Lors de sa première interview aux États-Unis à des journalistes de National Public Radio (NPR), chaîne de droit privé non commerciale du service public d’information des États-Unis, Qin Gang a mis en garde contre les risques de conflit militaire direct avec la Chine si Washington continuait « à jouer avec le feu » en accompagnant la dérive de Taïwan vers l’indépendance (lire notre synthèse : Taïwan enjeu stratégique de la rivalité sino-américaine et défi politique pour Pékin).
Dans le Détroit de Taïwan comme en Ukraine, même après l’entremise de l’UE sous présidence française dans le cadre des accords de Minsk, la tension n’est pas retombée entre Washington confronté à la forte connivence de Pékin avec Moscou dont la proximité remonte déjà à un quart de siècle.
Échaudés par l’entrisme américain et les avancés de l’OTAN en Europe orientale et dans l’ancienne Asie Centrale soviétique qui donna naissance au Groupe de Shanghai, devenu l’O.C.S en 2001, Russes et Chinois ont, comme aujourd’hui, souvent fait cause commune à l’ONU.
La tendance née au milieu des années 90 s’est accélérée.
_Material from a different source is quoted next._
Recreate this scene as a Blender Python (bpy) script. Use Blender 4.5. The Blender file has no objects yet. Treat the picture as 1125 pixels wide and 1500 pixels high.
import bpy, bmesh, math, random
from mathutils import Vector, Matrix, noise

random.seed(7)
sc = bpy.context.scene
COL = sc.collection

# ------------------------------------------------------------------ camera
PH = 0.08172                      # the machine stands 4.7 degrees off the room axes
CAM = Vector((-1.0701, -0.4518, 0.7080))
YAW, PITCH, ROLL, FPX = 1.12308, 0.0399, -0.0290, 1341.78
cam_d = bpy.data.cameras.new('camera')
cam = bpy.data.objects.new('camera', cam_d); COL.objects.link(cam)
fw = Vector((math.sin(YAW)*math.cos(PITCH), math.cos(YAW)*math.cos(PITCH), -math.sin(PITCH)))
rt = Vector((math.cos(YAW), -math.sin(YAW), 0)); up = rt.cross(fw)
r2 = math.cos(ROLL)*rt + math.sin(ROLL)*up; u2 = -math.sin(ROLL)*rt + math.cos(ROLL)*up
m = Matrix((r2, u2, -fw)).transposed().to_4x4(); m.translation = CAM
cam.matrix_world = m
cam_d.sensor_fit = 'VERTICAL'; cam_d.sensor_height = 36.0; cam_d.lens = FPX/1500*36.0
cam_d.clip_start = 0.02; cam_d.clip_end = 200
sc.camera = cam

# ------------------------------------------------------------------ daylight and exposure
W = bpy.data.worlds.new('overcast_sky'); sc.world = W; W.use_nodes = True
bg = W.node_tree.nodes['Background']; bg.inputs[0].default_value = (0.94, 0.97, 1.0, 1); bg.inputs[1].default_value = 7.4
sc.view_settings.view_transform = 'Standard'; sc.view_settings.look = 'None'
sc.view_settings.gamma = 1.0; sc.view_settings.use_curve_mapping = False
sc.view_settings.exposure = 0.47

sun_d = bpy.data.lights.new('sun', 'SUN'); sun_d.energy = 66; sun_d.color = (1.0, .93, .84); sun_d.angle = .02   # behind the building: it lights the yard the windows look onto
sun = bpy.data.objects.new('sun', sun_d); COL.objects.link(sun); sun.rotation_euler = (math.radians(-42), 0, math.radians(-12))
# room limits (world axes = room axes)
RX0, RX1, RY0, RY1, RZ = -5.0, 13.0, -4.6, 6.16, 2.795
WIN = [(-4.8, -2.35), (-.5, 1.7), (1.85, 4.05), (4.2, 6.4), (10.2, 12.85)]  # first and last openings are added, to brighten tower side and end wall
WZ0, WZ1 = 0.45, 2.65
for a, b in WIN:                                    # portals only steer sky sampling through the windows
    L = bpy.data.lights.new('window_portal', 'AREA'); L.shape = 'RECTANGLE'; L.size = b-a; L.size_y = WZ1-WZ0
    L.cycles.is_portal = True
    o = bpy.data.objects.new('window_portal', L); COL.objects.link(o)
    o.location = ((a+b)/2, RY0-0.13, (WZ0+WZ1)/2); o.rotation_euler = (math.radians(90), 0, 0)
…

Elle se lit dans la succession des vétos opposés conjointement au Conseil de sécurité par Moscou et Pékin contre les propositions occidentales (mais pas seulement) sur les situations politiques au Myanmar (janvier 2007) et au Zimbabwe (2008). Ils furent suivis d’une rafale de cinq vétos chinois et russes sur la question syrienne entre 2011 et 2017. Chaque fois les refus Moscou et Pékin s’opposaient à une initiative américaine ou occidentale.
Le dernier véto conjoint du 8 juillet 2020 rejetait le renouvellement du mécanisme d’acheminement de l’aide internationale via la Turquie à au moins 3 millions de personnes en Syrie. Soutenant Bashar el Assad, les deux considéraient que l’autorisation onusienne violerait la souveraineté de la Syrie et que l’aide devrait transiter par les autorités syriennes dès lors qu’elles retrouvent le contrôle d’une vaste portion du territoire.
Pour autant, sous la surface d’une apparente solidarité, s’il y a une calamité que l’appareil chinois voudrait éviter à tout prix, c’est bien le déclenchement d’un conflit où la Chine aurait à prendre parti en cette année politique cruciale du Tigre commençant par les JO d’hiver et se continuant à l’automne par la grand-messe politique qui devrait consacrer Xi Jinping pour un troisième mandat à la tête du Parti.